Mark Webber has moved to put a hard stop on the notion that Oscar Piastri is manoeuvring his way out of McLaren, dismissing chatter around his driver’s future as “nonsense” as the Verstappen-to-McLaren story continues to dominate the 2026 paddock.
Piastri has become the most convenient name to pin to the rumour mill simply because the numbers have to add up somewhere if McLaren are genuinely exploring a move for Max Verstappen. In the aftermath of Silverstone, that speculation has sharpened into a familiar game: pick the driver most likely to be displaced, then backfill the rest with “seat-swap” theories and contractual loopholes.
Webber isn’t buying any of it, and he’s not pretending it’s harmless background noise, either.
“Oscar is contracted to McLaren for the foreseeable future,” Webber said in comments to RACER. “Talk of him agitating to leave is nonsense. There has been a lot of fiction written about him and other teams… McLaren have repeatedly said they want him for the long term and Oscar is focused on that.”
The timing matters. Verstappen’s potential switch has shifted from the usual early-summer whispering into something far louder since the British Grand Prix, with multiple paddock sources suggesting McLaren and Verstappen are at the closing stages of a long negotiation. Against that backdrop, Piastri has been cast as the movable part — not because he’s made any overt moves, but because he’s the one the outside world can most easily imagine being prised loose.

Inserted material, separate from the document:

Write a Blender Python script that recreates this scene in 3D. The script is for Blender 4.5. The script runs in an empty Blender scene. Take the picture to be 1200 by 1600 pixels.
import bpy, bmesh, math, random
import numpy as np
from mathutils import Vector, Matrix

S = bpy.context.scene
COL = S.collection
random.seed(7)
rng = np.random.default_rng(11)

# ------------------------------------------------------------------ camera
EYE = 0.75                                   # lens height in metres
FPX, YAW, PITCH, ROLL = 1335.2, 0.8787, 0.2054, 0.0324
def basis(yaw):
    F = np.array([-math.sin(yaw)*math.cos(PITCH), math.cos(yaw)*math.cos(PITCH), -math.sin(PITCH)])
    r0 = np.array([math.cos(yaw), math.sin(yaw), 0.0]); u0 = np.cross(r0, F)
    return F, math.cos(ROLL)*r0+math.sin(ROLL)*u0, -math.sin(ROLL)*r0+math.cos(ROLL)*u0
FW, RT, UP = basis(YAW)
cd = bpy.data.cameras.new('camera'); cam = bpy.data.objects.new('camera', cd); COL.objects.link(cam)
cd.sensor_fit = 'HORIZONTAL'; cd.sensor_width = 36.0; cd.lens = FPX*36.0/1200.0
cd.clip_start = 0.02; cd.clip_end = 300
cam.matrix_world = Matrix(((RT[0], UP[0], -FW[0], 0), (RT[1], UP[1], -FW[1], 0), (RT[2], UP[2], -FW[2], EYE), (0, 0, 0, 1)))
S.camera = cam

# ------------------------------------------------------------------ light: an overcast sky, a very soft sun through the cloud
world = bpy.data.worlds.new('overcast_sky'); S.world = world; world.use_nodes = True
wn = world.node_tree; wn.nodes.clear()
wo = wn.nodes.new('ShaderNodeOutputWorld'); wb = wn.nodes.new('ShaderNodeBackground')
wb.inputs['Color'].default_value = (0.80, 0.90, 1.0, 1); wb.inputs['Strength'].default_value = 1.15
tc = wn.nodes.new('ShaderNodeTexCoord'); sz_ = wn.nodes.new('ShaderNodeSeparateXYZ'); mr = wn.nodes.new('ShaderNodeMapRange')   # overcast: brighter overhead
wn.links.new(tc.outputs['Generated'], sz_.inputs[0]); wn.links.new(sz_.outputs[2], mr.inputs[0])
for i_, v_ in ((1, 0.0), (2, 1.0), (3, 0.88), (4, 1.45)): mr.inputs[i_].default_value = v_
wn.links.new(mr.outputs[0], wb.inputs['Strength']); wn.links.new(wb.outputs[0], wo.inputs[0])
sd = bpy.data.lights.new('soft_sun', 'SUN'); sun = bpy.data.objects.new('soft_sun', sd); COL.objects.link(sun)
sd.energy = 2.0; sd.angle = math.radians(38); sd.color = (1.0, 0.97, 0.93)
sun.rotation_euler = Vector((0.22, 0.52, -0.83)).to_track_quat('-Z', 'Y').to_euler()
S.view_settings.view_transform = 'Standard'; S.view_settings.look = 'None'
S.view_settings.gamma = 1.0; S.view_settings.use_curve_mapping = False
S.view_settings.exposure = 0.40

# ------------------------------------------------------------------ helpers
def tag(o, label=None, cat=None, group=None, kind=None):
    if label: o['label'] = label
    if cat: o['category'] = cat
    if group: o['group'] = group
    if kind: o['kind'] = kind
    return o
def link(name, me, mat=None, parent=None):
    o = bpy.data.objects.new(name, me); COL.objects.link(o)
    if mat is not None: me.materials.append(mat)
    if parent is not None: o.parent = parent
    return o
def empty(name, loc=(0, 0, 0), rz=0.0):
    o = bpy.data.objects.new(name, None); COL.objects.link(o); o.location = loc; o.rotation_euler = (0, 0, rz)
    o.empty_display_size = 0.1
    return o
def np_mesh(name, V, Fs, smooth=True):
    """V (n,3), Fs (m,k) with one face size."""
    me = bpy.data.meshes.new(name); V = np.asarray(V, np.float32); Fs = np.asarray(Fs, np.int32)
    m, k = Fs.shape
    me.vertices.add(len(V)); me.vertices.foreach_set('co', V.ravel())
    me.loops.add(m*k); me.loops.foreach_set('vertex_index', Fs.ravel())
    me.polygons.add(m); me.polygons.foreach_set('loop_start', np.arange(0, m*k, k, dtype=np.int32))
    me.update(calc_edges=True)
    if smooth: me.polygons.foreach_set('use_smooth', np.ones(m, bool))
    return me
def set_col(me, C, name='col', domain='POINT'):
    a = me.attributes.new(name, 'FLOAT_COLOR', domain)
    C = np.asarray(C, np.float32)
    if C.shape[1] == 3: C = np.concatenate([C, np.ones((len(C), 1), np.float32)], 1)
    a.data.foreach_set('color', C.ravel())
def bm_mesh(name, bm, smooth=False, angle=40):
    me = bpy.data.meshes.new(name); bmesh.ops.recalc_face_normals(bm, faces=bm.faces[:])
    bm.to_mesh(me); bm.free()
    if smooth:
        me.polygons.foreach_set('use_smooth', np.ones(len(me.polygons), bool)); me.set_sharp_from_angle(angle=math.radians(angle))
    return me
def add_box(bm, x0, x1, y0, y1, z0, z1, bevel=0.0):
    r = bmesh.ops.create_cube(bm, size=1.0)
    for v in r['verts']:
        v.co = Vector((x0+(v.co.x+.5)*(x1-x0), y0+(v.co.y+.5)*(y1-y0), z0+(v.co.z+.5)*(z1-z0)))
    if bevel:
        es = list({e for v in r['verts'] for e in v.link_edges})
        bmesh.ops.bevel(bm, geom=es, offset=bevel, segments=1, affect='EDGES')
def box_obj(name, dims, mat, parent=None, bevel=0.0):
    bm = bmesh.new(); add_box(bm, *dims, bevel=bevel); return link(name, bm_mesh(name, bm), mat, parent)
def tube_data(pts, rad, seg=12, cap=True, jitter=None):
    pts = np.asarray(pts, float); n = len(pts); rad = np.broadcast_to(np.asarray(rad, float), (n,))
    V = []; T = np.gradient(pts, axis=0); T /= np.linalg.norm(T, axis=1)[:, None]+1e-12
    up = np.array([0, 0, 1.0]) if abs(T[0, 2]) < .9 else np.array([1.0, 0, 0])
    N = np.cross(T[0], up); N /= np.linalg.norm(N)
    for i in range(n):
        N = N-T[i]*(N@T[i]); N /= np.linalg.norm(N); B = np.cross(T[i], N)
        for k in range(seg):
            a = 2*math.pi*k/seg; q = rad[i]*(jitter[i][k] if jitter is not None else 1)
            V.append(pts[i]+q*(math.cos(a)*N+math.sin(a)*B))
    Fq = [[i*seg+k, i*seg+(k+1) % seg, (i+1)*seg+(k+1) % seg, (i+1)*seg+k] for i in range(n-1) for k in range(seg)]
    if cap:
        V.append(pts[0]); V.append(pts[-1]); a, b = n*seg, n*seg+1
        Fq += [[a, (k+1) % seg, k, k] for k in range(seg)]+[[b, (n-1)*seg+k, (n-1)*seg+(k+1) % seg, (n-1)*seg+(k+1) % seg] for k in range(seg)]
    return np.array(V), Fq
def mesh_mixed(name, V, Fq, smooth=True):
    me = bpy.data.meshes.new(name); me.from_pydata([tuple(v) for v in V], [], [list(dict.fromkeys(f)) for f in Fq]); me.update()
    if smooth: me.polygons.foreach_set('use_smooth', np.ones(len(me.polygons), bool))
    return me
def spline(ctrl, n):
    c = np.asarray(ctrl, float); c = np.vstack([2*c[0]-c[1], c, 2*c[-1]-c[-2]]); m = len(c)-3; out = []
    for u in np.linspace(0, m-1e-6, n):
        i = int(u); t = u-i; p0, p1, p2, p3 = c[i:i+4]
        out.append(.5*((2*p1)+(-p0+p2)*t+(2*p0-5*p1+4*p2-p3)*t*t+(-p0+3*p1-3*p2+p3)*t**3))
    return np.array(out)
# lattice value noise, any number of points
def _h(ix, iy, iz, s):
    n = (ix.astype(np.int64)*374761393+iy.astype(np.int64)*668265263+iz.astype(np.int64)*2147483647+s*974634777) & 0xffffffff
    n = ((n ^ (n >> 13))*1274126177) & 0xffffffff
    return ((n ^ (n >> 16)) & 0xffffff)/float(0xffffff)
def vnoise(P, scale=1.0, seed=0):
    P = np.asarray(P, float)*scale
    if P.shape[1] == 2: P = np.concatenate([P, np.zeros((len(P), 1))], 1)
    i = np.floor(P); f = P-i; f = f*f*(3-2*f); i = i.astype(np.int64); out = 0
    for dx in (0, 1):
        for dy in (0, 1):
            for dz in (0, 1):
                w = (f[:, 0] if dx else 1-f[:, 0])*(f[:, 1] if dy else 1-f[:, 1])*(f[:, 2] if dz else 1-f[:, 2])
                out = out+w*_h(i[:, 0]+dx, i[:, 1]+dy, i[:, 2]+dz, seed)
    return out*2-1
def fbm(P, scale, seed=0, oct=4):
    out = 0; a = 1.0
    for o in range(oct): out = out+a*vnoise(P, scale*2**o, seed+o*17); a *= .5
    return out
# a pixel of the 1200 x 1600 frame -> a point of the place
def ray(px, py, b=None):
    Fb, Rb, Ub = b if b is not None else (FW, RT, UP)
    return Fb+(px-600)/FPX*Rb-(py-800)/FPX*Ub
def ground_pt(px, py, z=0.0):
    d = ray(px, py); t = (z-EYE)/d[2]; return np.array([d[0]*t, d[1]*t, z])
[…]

The wilder strands have been the least substantiated: that Piastri is unhappy at McLaren, or that he’s actively “considering his options”. People close to Piastri have batted that away as “purely speculative” in comments reported by Fox Sports, but the story has persisted anyway — fuelled by the sort of half-logic F1 loves when it’s bored and the grid looks stable.
There’s also been renewed focus on the contractual fine print. Piastri left Silverstone having dropped to sixth in the Drivers’ Championship, and the suggestion has been that a performance clause could leave him vulnerable if he’s outside the top five. That detail has been waved around as if it’s a trapdoor McLaren can pull at will, or a lever Piastri could yank if he felt squeezed. Yet, again, those around him have pushed back on the idea that anything concrete is in motion.
McLaren, publicly at least, have tried to cool the temperature. Zak Brown had already played down the idea of a Verstappen bid at Silverstone before the rumour cycle properly detonated, and Piastri himself sounded like a driver who isn’t remotely in the mindset of preparing an exit plan.
“I’ve got a contract in place,” Piastri said to media including PlanetF1.com. “I’ve had multiple reassurances that the team are very happy with me, and I’m very happy with the team.
“So for me, I’m very happy where I am, happy with the situation I’m in, and I’m just trying to continue the success that we’ve had in the last few years.”
The subtext is clear enough: whatever McLaren are — or aren’t — doing behind closed doors, Piastri’s camp want it understood that he isn’t the one pushing pieces around the board. Webber’s intervention reads like a pre-emptive strike against a narrative forming too neatly: Verstappen arrives, Piastri gets edged out, and everyone pretends it was inevitable.
But inevitability is usually something F1 invents after the fact.
If McLaren are genuinely deep in talks with Verstappen, the most sensitive part won’t be the headline itself. It’ll be how the team manages the human fallout of being linked so aggressively with a driver who would change the internal balance instantly — and what that does to the drivers already in place. That’s why Webber’s message is as much for the paddock as it is for the public: don’t confuse speculation with intent, and don’t assume silence equals consent.
For now, Piastri remains where he says he is: under contract, backed by the team, and not shopping himself around. Everything else — clauses, swaps, and “closing stages” — may make for an entertaining week in July. It doesn’t, on its own, amount to a driver trying to force his way out.